Effect of Nanodiamond Sizes on the Efficiency of the Quasi-Specular Reflection of Cold Neutrons

Abstract

: Nanomaterials can intensively scatter and/or reflect radiation. Such processes and materials are of theoretical and practical interest. Here, we study the quasi-specular reflections (QSRs) of cold neutrons (CNs) and the reflections of very cold neutrons (VCNs) from nanodiamond (ND) powders. The fluorination of ND increased its efficiency by removing/replacing hydrogen, which is otherwise the dominant cause of neutron loss due to incoherent scattering. The probability of the diffuse reflection of VCNs increased for certain neutron wavelengths by using appropriate ND sizes.

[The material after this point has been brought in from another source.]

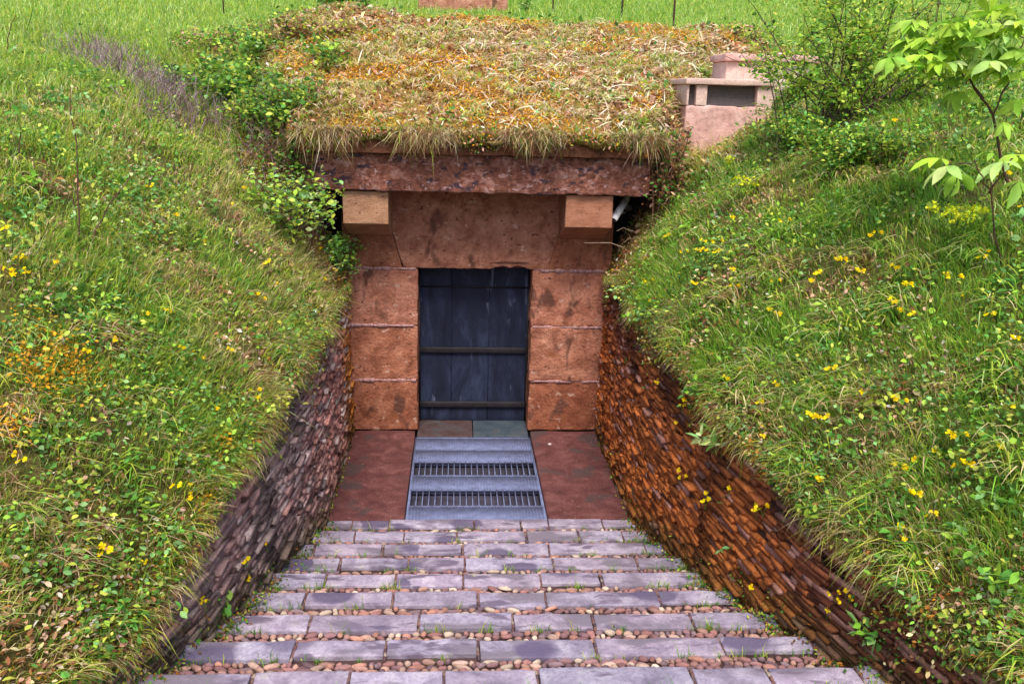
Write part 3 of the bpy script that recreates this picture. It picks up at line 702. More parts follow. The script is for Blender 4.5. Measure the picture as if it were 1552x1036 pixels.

Based on model concepts of the interaction of CNs with ND, and in reference to our previous work, we assume that the angular distribution of quasi-specularly reflected CNs is narrower, and that the probability of QSRs of longer wavelength neutrons increases if we increase the characteristic sizes of NDs compared to standard detonation nanodiamonds (DNDs). However, the probability of QSRs of CNs with wavelengths below the cutoff of ~4.12 Å decreases due to diffraction scattering on the ND crystal lattice. We experimentally compared the QSRs of CNs from ~4.3 nm and ~15.0 nm ND. Our qualitative conclusions and numerical estimates can help optimize the parameters of ND for specific practical applications based on the QSRs of CNs.